Productivity

This is reassuring: a good programmer might write about 10 lines of code a day in the long run. I often recognize this in my own work without believing it’s normal. Before I started doing this professionally, and before I learned that you’re supposed to think before you start writing code, I’d have guessed 500-1000 lines. Part of it’s just that good code shouldn’t really take ten thousand lines. But the other part is that programming is really much more about thinking and just slightly about actually producing code. I’ve known for a long time that “lines of code” is a horrible inaccurate measure of productivity, and yet I can’t stop counting subconsciously.

I think it’s probably normal for programmers to have days when they spend the entire day tracking down an obscure bug. You can’t reproduce it, but then after another 30 minutes of going through exception logs you figure out that it only happens in some oddball case, and finally you’re able to make it fail, though you still don’t have the first clue why. You start looking through it more closely, and start debugging in earnest. Finally, after a couple hours, you find the line of code where the weirdness is happening, though you’re still baffled about why it’s failing the way it is. And then it finally hits you what’s happening, and it’s something really trivial and kind of silly. You chuckle, make some extremely trivial change to one line of code, check it in, and then it’s 5:30 and you have a train to catch.
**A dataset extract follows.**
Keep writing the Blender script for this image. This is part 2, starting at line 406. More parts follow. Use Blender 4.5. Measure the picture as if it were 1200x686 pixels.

I still try to measure my productivity in terms of lines of code. All day and I made a minor change to one line? What a waste! But what’s hard for me to get used to is that everyone else just sees that I spent all day working hard on a difficult problem before emerging victorious. And yet my total time spent writing code was about one minute, and my total output was a trivial change to one line.

Of course we have days when we add a lot more. I added about 100 lines today, but that’s because I added some new classes and added several features that took long and floury code. But, in the game where productivity is measured by lines of code, it makes up for the days when I’ll work even harder and end up netting one line of code. Or “worse,” the days when I delete substantially more code than I add.